-- START --

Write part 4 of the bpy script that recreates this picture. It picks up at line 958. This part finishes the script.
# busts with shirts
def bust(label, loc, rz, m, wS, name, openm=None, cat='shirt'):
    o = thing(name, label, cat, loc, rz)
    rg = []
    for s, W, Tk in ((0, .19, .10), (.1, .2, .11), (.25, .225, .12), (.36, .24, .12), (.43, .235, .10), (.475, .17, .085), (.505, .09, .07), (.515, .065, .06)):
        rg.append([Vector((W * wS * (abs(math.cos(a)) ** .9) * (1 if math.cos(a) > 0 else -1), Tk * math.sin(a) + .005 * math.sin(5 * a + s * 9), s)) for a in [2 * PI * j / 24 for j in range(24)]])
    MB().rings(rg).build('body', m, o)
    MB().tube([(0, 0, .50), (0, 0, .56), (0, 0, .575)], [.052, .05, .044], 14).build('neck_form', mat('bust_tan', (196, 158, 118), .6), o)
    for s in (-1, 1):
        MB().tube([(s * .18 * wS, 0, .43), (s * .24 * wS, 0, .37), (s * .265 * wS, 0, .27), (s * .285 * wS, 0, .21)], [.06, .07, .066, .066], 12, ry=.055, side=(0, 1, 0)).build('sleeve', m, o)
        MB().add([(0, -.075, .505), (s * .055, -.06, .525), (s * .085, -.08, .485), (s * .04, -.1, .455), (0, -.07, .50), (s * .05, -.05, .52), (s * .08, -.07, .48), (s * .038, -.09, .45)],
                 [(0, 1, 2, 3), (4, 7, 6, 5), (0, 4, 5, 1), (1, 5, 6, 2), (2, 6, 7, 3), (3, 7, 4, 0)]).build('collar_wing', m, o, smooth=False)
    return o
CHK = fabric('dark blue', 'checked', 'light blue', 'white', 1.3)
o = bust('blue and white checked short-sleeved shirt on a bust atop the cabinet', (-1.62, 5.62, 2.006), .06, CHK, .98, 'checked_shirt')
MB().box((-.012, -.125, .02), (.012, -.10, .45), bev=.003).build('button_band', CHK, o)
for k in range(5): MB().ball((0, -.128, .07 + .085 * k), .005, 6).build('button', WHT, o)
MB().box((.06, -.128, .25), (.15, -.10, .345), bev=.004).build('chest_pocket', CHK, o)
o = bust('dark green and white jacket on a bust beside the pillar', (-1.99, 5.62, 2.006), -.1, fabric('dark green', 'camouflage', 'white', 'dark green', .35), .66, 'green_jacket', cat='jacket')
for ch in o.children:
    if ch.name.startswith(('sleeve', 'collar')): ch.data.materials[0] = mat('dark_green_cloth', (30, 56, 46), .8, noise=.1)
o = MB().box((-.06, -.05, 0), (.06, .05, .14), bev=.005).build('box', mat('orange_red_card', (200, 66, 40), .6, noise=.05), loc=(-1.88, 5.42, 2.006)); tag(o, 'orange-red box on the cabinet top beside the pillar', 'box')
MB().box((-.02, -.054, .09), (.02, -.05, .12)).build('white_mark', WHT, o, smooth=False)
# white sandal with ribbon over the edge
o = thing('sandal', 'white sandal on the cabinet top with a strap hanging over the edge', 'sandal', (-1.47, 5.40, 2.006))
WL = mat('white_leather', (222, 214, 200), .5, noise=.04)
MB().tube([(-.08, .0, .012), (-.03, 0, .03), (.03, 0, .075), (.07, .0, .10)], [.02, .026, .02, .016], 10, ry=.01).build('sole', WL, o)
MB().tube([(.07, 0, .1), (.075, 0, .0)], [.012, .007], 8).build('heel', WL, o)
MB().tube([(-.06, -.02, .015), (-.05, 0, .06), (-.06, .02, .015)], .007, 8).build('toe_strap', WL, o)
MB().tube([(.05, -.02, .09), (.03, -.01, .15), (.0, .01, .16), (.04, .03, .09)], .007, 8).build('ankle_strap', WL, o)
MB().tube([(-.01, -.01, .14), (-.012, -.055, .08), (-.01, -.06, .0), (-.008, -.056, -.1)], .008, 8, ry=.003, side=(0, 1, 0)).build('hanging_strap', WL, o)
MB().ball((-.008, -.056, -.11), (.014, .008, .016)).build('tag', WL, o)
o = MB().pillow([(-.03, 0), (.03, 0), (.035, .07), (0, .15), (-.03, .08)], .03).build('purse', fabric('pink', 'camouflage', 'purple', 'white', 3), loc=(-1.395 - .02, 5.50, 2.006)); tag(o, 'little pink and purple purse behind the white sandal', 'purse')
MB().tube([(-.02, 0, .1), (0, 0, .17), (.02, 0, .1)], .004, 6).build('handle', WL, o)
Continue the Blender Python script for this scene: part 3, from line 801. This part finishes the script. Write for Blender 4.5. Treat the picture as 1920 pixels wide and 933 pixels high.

-- END --

#### INSTRUCTIONS FOR THE TASK:
The records above should be returned exactly.

#### ANSWER FOR THIS EXERCISE:
Write part 4 of the bpy script that recreates this picture. It picks up at line 958. This part finishes the script.
# busts with shirts
def bust(label, loc, rz, m, wS, name, openm=None, cat='shirt'):
    o = thing(name, label, cat, loc, rz)
    rg = []
    for s, W, Tk in ((0, .19, .10), (.1, .2, .11), (.25, .225, .12), (.36, .24, .12), (.43, .235, .10), (.475, .17, .085), (.505, .09, .07), (.515, .065, .06)):
        rg.append([Vector((W * wS * (abs(math.cos(a)) ** .9) * (1 if math.cos(a) > 0 else -1), Tk * math.sin(a) + .005 * math.sin(5 * a + s * 9), s)) for a in [2 * PI * j / 24 for j in range(24)]])
    MB().rings(rg).build('body', m, o)
    MB().tube([(0, 0, .50), (0, 0, .56), (0, 0, .575)], [.052, .05, .044], 14).build('neck_form', mat('bust_tan', (196, 158, 118), .6), o)
    for s in (-1, 1):
        MB().tube([(s * .18 * wS, 0, .43), (s * .24 * wS, 0, .37), (s * .265 * wS, 0, .27), (s * .285 * wS, 0, .21)], [.06, .07, .066, .066], 12, ry=.055, side=(0, 1, 0)).build('sleeve', m, o)
        MB().add([(0, -.075, .505), (s * .055, -.06, .525), (s * .085, -.08, .485), (s * .04, -.1, .455), (0, -.07, .50), (s * .05, -.05, .52), (s * .08, -.07, .48), (s * .038, -.09, .45)],
                 [(0, 1, 2, 3), (4, 7, 6, 5), (0, 4, 5, 1), (1, 5, 6, 2), (2, 6, 7, 3), (3, 7, 4, 0)]).build('collar_wing', m, o, smooth=False)
    return o
CHK = fabric('dark blue', 'checked', 'light blue', 'white', 1.3)
o = bust('blue and white checked short-sleeved shirt on a bust atop the cabinet', (-1.62, 5.62, 2.006), .06, CHK, .98, 'checked_shirt')
MB().box((-.012, -.125, .02), (.012, -.10, .45), bev=.003).build('button_band', CHK, o)
for k in range(5): MB().ball((0, -.128, .07 + .085 * k), .005, 6).build('button', WHT, o)
MB().box((.06, -.128, .25), (.15, -.10, .345), bev=.004).build('chest_pocket', CHK, o)
o = bust('dark green and white jacket on a bust beside the pillar', (-1.99, 5.62, 2.006), -.1, fabric('dark green', 'camouflage', 'white', 'dark green', .35), .66, 'green_jacket', cat='jacket')
for ch in o.children:
    if ch.name.startswith(('sleeve', 'collar')): ch.data.materials[0] = mat('dark_green_cloth', (30, 56, 46), .8, noise=.1)
o = MB().box((-.06, -.05, 0), (.06, .05, .14), bev=.005).build('box', mat('orange_red_card', (200, 66, 40), .6, noise=.05), loc=(-1.88, 5.42, 2.006)); tag(o, 'orange-red box on the cabinet top beside the pillar', 'box')
MB().box((-.02, -.054, .09), (.02, -.05, .12)).build('white_mark', WHT, o, smooth=False)
# white sandal with ribbon over the edge
o = thing('sandal', 'white sandal on the cabinet top with a strap hanging over the edge', 'sandal', (-1.47, 5.40, 2.006))
WL = mat('white_leather', (222, 214, 200), .5, noise=.04)
MB().tube([(-.08, .0, .012), (-.03, 0, .03), (.03, 0, .075), (.07, .0, .10)], [.02, .026, .02, .016], 10, ry=.01).build('sole', WL, o)
MB().tube([(.07, 0, .1), (.075, 0, .0)], [.012, .007], 8).build('heel', WL, o)
MB().tube([(-.06, -.02, .015), (-.05, 0, .06), (-.06, .02, .015)], .007, 8).build('toe_strap', WL, o)
MB().tube([(.05, -.02, .09), (.03, -.01, .15), (.0, .01, .16), (.04, .03, .09)], .007, 8).build('ankle_strap', WL, o)
MB().tube([(-.01, -.01, .14), (-.012, -.055, .08), (-.01, -.06, .0), (-.008, -.056, -.1)], .008, 8, ry=.003, side=(0, 1, 0)).build('hanging_strap', WL, o)
MB().ball((-.008, -.056, -.11), (.014, .008, .016)).build('tag', WL, o)
o = MB().pillow([(-.03, 0), (.03, 0), (.035, .07), (0, .15), (-.03, .08)], .03).build('purse', fabric('pink', 'camouflage', 'purple', 'white', 3), loc=(-1.395 - .02, 5.50, 2.006)); tag(o, 'little pink and purple purse behind the white sandal', 'purse')
MB().tube([(-.02, 0, .1), (0, 0, .17), (.02, 0, .1)], .004, 6).build('handle', WL, o)
Continue the Blender Python script for this scene: part 3, from line 801. This part finishes the script. Write for Blender 4.5. Treat the picture as 1920 pixels wide and 933 pixels high.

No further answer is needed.